The Campaign for Music in the Curriculum is worried by the Government's decision last month to urge primary schools to concentrate on literacy and numeracy. Supporters fear that music will be squeezed out of the timetable. While the Government is insisting on an hour a day each for literacy and numeracy, the campaign wants at least an hour a week for music.

The pamphlet from the Music Education Council, the Music Industries Association and the National Music Council, highlights research from Hungary, Switzerland and the United States showing how music improves children's overall academic performance. Experiments in Hungary in the Fifties comparing children attending primary schools and those attending special music schools found that the latter were better at memorising and at understanding stories and managed their time more efficiently.
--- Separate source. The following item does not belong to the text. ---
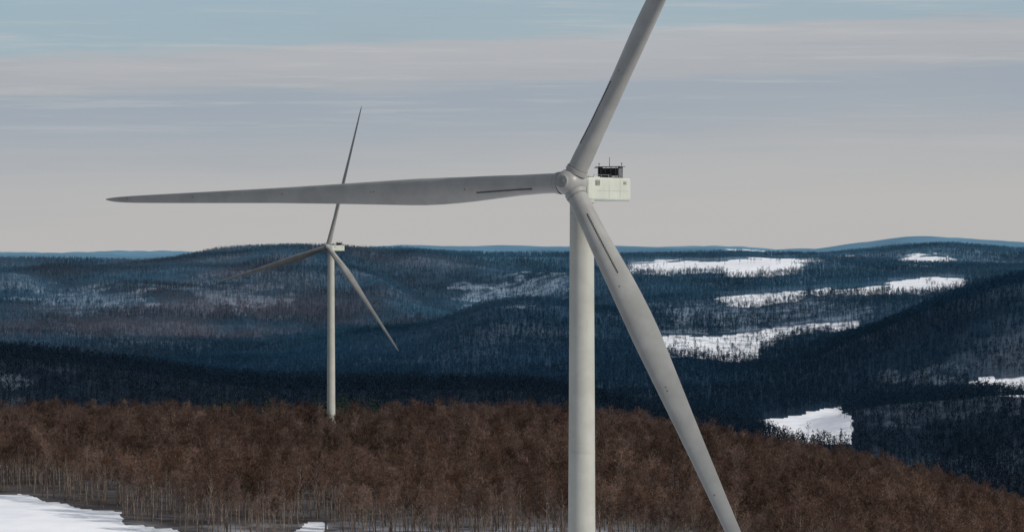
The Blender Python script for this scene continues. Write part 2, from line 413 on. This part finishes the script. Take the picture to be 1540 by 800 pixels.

An experiment involving 1,200 children in 50 classes in Switzerland in the late Eighties and early Nineties showed that children given three extra music lessons a week instead of other lessons were better at languages and no worse at maths even though they were receiving fewer lessons in those subjects. They also learnt to read more easily. Children in the extra music classes got on better together, researchers suggested, because they had to learn to use teamwork.

Most recently, work at the University of California has suggested that music modifies circuits in the brain, including some that have no obvious connection to music, so that spatial reasoning, vital in science, is strengthened.

Researchers also found that students who listened to Mozart every day learnt more quickly than those who did not. The pamphlet challenges the view that the association of music with higher academic standards is the result of the social class or the better education of the type of children who learn music.

Experiments in Rhode Island in the United States with inner-city children found that, though they lagged behind in reading and maths at the start of a project in which they were given extra music lessons, by the end, they had caught up in reading and were ahead in maths.

The pamphlet argues that music is for everyone. "There is no inherent reason for any child not to learn music as there are no large individual differences in innate musical gifts," it says.